Quote from: nixx on March 30, 2011, 09:08:24 AM
I 'm experimenting & practicing with snowy surfaces, and I 've bumped into a slight problem. I can't find a way to create a thick, smooth layer of snow over a rough, irregular terrain. Using the "Surface layer" approach gives convincing snow results, but the snow layer, no matter how thick, always inherits at least some of the underlying terrain's roughness - even with the smoothing effect on.
Think extremely rough, even spiky terrain, after a heavy snowfall. The roughness would be completely covered and the area would appear silky smooth.

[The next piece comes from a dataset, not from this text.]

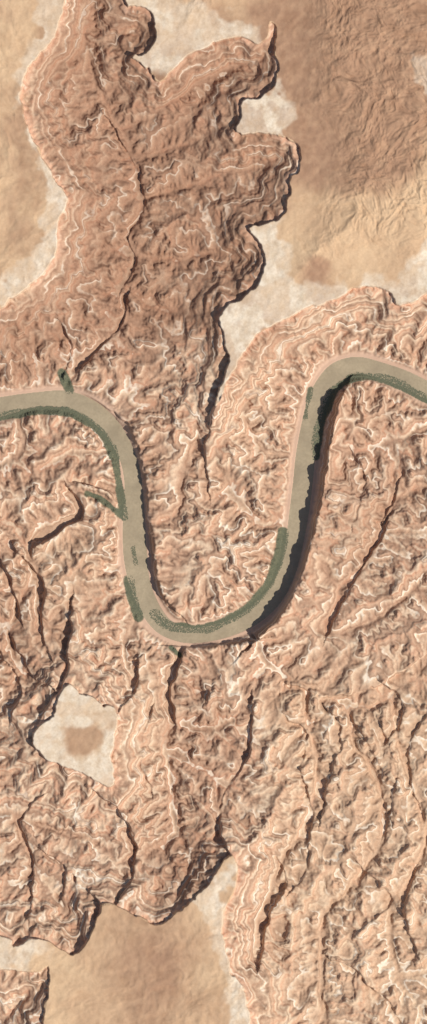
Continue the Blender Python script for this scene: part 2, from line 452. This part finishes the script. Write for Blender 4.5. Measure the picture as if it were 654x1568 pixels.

The "smoothing" function uses the smoothed computed terrain from the compute terrain prior to the surface layer.
So if you have more than one compute terrains, it uses the last one (lowest) in the network.
Also, even if you have "smoothed normals" unchecked in the compute terrain, the "smoothing" function in the surface layer uses the smoothed terrain as input.
As far as I can tell you're aware of these ideas, so that's good.
The reason why your snow isn't covering the terrain can have two main reasons:
1) the patch size of your last compute terrain is too small. Imagine smoothing out 1m spiky features will still look spiky compared to 10m features smoothed. Simply put.
2) you don't use the right parameters for the displacement intersection mode. Unfortunately I don't fully understand what the 3 parameters of the intersect underlying feature do. We, alpha-testers, have asked Matt several times so far, but no answer yet.
Normally small values for intersection zone work fine.
The shift values represent the thickness of the layer.
So depending on the scale of the scene and the scale of the spikes you're trying to cover, you'll need to adjust the shift parameters accordingly. I believe the parameter is in metres.
It takes quite some trial and error without knowing exactly what these parameters do.